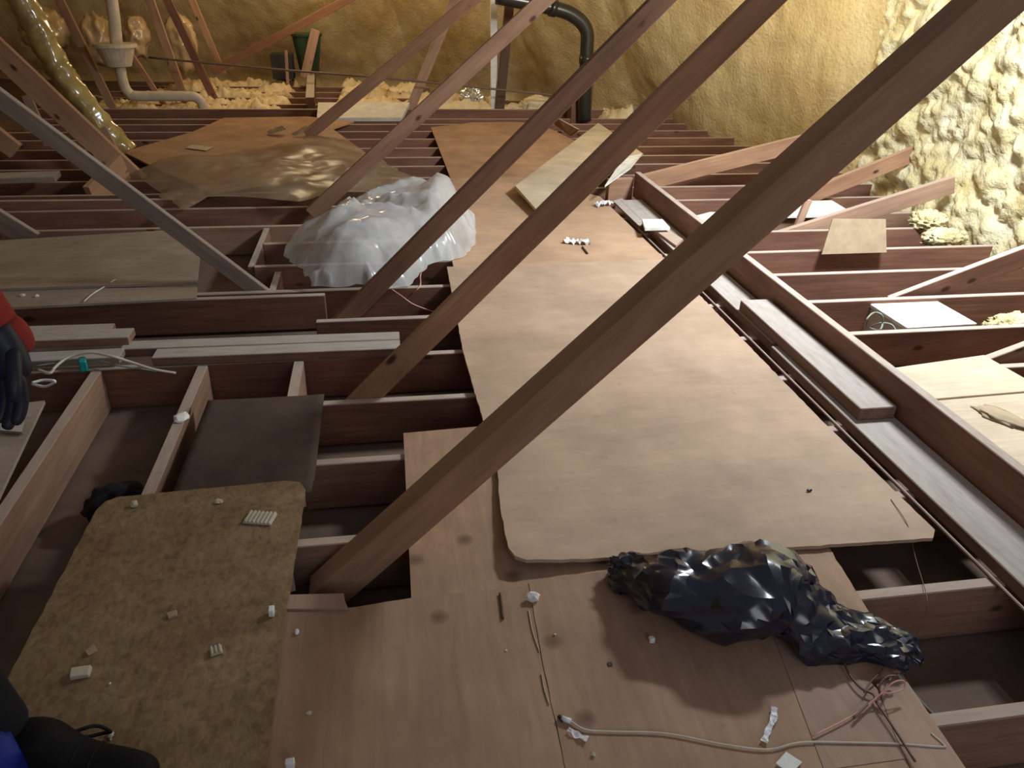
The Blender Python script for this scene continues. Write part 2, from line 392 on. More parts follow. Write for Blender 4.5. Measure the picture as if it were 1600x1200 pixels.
# ------------------------------------------------------------------ long beam and planks to its left
o = stick('strongback_beam', (1.895, 0.2, 0.095), (1.895, 5.65, 0.095), 0.186, 0.042, M['joist']); tag(o, 'long timber beam standing on edge across the joists right of the walkway', 'beam')
o = stick('low_plank', (1.775, 0.3, 0.022), (1.775, 2.9, 0.022), 0.043, 0.19, M['dusty']); tag(o, 'dusty plank lying flat along the foot of the long beam, nearest part', 'plank')
o = stick('low_plank', (1.782, 2.93, 0.022), (1.782, 5.4, 0.022), 0.043, 0.165, M['dusty']); tag(o, 'dusty plank lying flat along the foot of the long beam, far part', 'plank')
o = stick('edge_batten', (1.655, 0.6, 0.006), (1.655, 5.1, 0.006), 0.012, 0.010, M['joist']); tag(o, 'thin batten in the dark gap between walkway and low planks', 'batten')
o = stick('upper_plank', (1.785, 2.24, 0.07), (1.785, 3.32, 0.07), 0.05, 0.15, M['dusty']); tag(o, 'short thick dusty offcut lying on the low plank beside the long beam', 'plank')
o = stick('end_block', (1.66, 5.62, 0.06), (1.86, 5.66, 0.06), 0.17, 0.05, M['strut']); tag(o, 'upright wooden block at the far end of the long beam', 'timber block')
o = slab('wood_offcut', [at(1003, 343, .09), at(1035, 343, .09), at(1047, 356, .09), at(1008, 357, .09)], 0.075, 0.018, M['white']); tag(o, 'small whitish square offcut resting by the long beam', 'offcut')
o = slab('wood_offcut', [at(1022, 361, .05), at(1045, 362, .05), at(1067, 376, .05), at(1056, 386, .05)], 0.03, 0.03, M['pink']); tag(o, 'small tan offcut lying in front of the whitish square one', 'offcut')
o = slab('grey_offcut', [at(958, 312, .05), at(972, 308, .05), at(1008, 340, .05), at(1000, 352, .05)], 0.03, 0.012, M['dusty']); tag(o, 'thin grey offcut at the far end of the low plank', 'offcut')
for n_, (a, b) in enumerate((((1262, 408), (1300, 430)), ((1255, 468), (1275, 480)))):
    pass

# ------------------------------------------------------------------ walkway boards
def curl(x, y):      # the near left corner of the big sheet lifts
    d = math.hypot(x - 0.30, y - 1.62); return 0.03 * max(0, 1 - d / 0.5) ** 2
def sheet(name, pts, z, t, mat, lab, cat='board', rough=0.0, sag=None, parent=None):
    o = slab(name, pts, z, t, M[mat], rough=rough, sag=sag); return tag(o, lab, cat)
sheet('plywood_sheet', [(0.293, 1.68), (0.305, 1.635), (0.335, 1.618), (0.6, 1.618), (1.15, 1.60), (1.57, 1.585), (1.60, 1.62), (1.585, 2.3), (1.60, 4.12), (0.32, 4.10), (0.30, 3.0), (0.322, 2.1), (0.302, 1.9)], 0.022, 0.012, 'ply',
      'large pale plywood sheet forming the middle of the walkway, its near corner lifting', rough=0.004, sag=curl)
sheet('plywood_sheet', [(0.36, 4.06), (1.62, 4.13), (1.60, 5.6), (1.10, 6.24), (0.39, 6.24), (0.37, 5.2)], 0.004, 0.016, 'ply_far', 'plywood sheet of the walkway beyond the large pale one')
sheet('plywood_square', [(0.012, 1.50), (0.02, 2.40), (0.60, 2.43), (0.60, 1.50)], 0.001, 0.012, 'ply_warm', 'plywood square with brown knots under the nearest diagonal strut')
sheet('plywood_sheet', [(-0.42, 0.5), (-0.32, 1.56), (-0.14, 1.545), (0.012, 1.56), (0.334, 1.565), (0.319, 1.3), (0.304, 0.5)], 0.002, 0.012, 'ply_warm', 'brown plywood sheet along the bottom edge beside the chipboard', rough=0.002)
sheet('plywood_sheet', [(0.335, 1.575), (1.25, 1.64), (1.225, 1.40), (1.20, 1.16), (1.09, 1.135), (1.15, 0.90), (1.14, 0.5), (0.305, 0.5), (0.32, 1.3)], 0.002, 0.014, 'ply_warm', 'stained plywood sheet lying beneath the black bag', rough=0.003)
sheet('thin_panel_strip', [(0.93, 1.335), (1.03, 1.30), (1.12, 0.93), (0.86, 0.93)], 0.0165, 0.0012, 'ply_grey', 'pale grey strip of panel lying right of the white cable')
sheet('thin_panel_strip', [(1.10, 1.12), (1.18, 1.14), (1.16, 0.80), (1.03, 0.80), (1.06, 0.98)], 0.018, 0.0012, 'ply_grey', 'grey scrap of panel under the looping pink wire')
sheet('wood_scrap', [at(445, 945), at(455, 938), at(538, 936), at(540, 948), at(545, 960), at(448, 960)], 0.0145, 0.006, 'ply_grey', 'thin scrap of wood at the edge of the brown plywood by the strut foot', 'offcut')
sheet('chipboard', [(-0.93, 0.62), (-0.915, 2.04), (-0.90, 2.08), (-0.87, 2.10), (-0.36, 2.125), (-0.32, 2.11), (-0.30, 2.07), (-0.31, 1.5), (-0.305, 0.62)], 0.0165, 0.014, 'osb', 'mottled brown chipboard panel lying at the bottom left', rough=0.004)
# dark mat drooping between joists
bm = bmesh.new(); nx, ny = 16, 22; g = []
for i in range(nx + 1):
    row = []
    for j in range(ny + 1):
        u, v = i / nx, j / ny; x = -0.72 + 0.44 * u; y = 2.06 + 0.68 * v
        z = 0.003 - 0.002 * math.sin(PI * u) + 0.002 * noise.noise(Vector((x * 5, y * 5, 0))) + (0.02 * u if v < 0.1 else 0)
        row.append(bm.verts.new((x, y, z + 0.004)))
    g.append(row)
for i in range(nx):
    for j in range(ny): bm.faces.new((g[i][j], g[i + 1][j], g[i + 1][j + 1], g[i][j + 1]))
r = bmesh.ops.extrude_face_region(bm, geom=bm.faces[:])
for v in [q for q in r['geom'] if isinstance(q, bmesh.types.BMVert)]: v.co.z -= 0.004
bmesh.ops.recalc_face_normals(bm, faces=bm.faces[:])
tag(obj('dark_mat', bm, M['mat'], smooth=True), 'dark felt mat draped between two joists behind the chipboard', 'mat')

sheet('hardboard', [(0.53, 6.30), (1.22, 6.22), (1.95, 7.6), (1.75, 8.80), (1.45, 8.88), (1.0, 8.85), (0.52, 8.55)], 0.002, 0.008, 'hard', 'brown hardboard panel beyond the walkway plywood')
def tilted(name, quad, t, mat, lab, cat='board'):
    a, b, c, d = [Vector(q) for q in quad]; n = (b - a).cross(d - a).normalized()
    if n.z < 0: n = -n
    o0 = a.copy(); bm = bmesh.new()
    top = [bm.verts.new(q - o0) for q in (a, b, c, d)]; bot = [bm.verts.new(q - o0 - n * t) for q in (a, b, c, d)]
    bm.faces.new(top); bm.faces.new(bot[::-1])
    for i in range(4): bm.faces.new((top[i], bot[i], bot[(i + 1) % 4], top[(i + 1) % 4]))
    bmesh.ops.recalc_face_normals(bm, faces=bm.faces[:])
    return tag(obj(name, bm, M[mat], loc=o0), lab, cat)
tilted('pale_board', (at(805, 290, .10), at(838, 327, .08), at(1005, 240, .13), at(935, 192, .13)), 0.02, 'ply_pale', 'pale plank lying askew across hardboard and walkway behind the struts')
tilted('small_panel', (at(945, 290, .16), at(985, 262, .16), at(1003, 240, .14), at(975, 245, .14)), 0.012, 'white', 'small whitish panel scrap on the end of the long beam', 'offcut')
tilted('timber_scrap', (at(866, 192, .03), at(876, 186, .12), at(906, 202, .12), at(893, 212, .03)), 0.02, 'joist', 'dark short timber behind the pale askew plank', 'offcut')
# far left sheet under the plastic
sheet('hardboard', [at(192, 236, .05)[:2], at(300, 205, .05)[:2], at(350, 183, .05)[:2], at(480, 181, .05)[:2], at(553, 189, .05)[:2], at(520, 208)[:2], (0.0, 6.6), (-0.6, 6.2), at(330, 310)[:2], at(248, 272)[:2]], 0.03, 0.014, 'hard', 'large brown board under the dirty plastic sheet')
def sag0(x, y): return 0
tilted('card_scrap', (at(417, 205, .07), at(440, 196, .14), at(447, 202, .09), at(420, 210, .06)), 0.004, 'kraft', 'torn card scrap at the far end of the brown board, left one', 'scrap')
tilted('card_scrap', (at(455, 209, .07), at(478, 196, .15), at(487, 203, .09), at(462, 212, .06)), 0.004, 'kraft', 'torn card scrap at the foot of the farthest strut', 'scrap')
tilted('card_scrap', (at(290, 231, .055), at(300, 226, .055), at(333, 229, .055), at(322, 235, .055)), 0.003, 'cream', 'flat pale card scrap lying on the brown board', 'scrap')
sheet('loose_board', [at(622, 249, -.1)[:2], at(684, 249, -.1)[:2], at(688, 261, -.1)[:2], at(621, 261, -.1)[:2]], -0.15, 0.01, 'cream', 'small pale board lying down in a distant bay beside the hardboard')
# left shelf boards
sheet('dusty_board', [at(-40, 378, .03)[:2], at(255, 360, .03)[:2], at(312, 398, .03)[:2], at(308, 441, .03)[:2], at(-40, 452, .03)[:2]], 0.016, 0.014, 'shelf', 'wide dusty board with a cut corner at the left under the leaning strut')
sheet('dusty_board', [at(-40, 455, .012)[:2], at(308, 448, .012)[:2], at(307, 466, .012)[:2], at(-40, 484, .012)[:2]], 0.002, 0.012, 'shelf', 'narrow dusty board in front of the wide one at the left')
sheet('dusty_board', [at(-30, 640, .01)[:2], at(70, 627, .01)[:2], at(-5, 785, .01)[:2], at(-60, 785, .01)[:2]], 0.0, 0.014, 'shelf', 'dusty board corner below the hanging glove')
tilted('wood_slip', (at(0, 655, .03), at(38, 658, .03), at(34, 675, .03), at(0, 672, .03)), 0.01, 'strut_grey', 'dark slip of wood lying on the board below the glove', 'offcut')

# loose dusty timbers on the left
o = stick('loose_timber', (-1.15, 3.21, 0.022), (0.03, 3.19, 0.022), 0.04, 0.085, M['dusty']); tag(o, 'whitish loose timber with cracked blunt end, longest of the pile', 'timber')
o = stick('timber_half', (-1.0, 3.115, 0.022), (0.03, 3.10, 0.022), 0.038, 0.09, M['dusty']); tag(o, 'whitish loose timber lying in front of the cracked one, edges touching', 'timber')
o = stick('loose_timber', (-2.3, 3.27, 0.06), (-1.12, 3.26, 0.06), 0.036, 0.10, M['dusty']); tag(o, 'grey timber on top of the pile near the glove', 'timber')
o = stick('loose_timber', (-2.3, 3.12, 0.03), (-1.13, 3.13, 0.03), 0.03, 0.09, M['strut_grey']); tag(o, 'dark edged timber under the cables near the glove', 'timber')
o = stick('loose_timber', (-2.3, 3.42, 0.03), (-1.24, 3.40, 0.03), 0.04, 0.07, M['dusty']); tag(o, 'rear grey timber with splintered end near the glove', 'timber')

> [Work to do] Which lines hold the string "part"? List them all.

> [Task solution]
The Blender Python script for this scene continues. Write part 2, from line 392 on. More parts follow. Write for Blender 4.5. Measure the picture as if it were 1600x1200 pixels.
o = stick('low_plank', (1.775, 0.3, 0.022), (1.775, 2.9, 0.022), 0.043, 0.19, M['dusty']); tag(o, 'dusty plank lying flat along the foot of the long beam, nearest part', 'plank')
o = stick('low_plank', (1.782, 2.93, 0.022), (1.782, 5.4, 0.022), 0.043, 0.165, M['dusty']); tag(o, 'dusty plank lying flat along the foot of the long beam, far part', 'plank')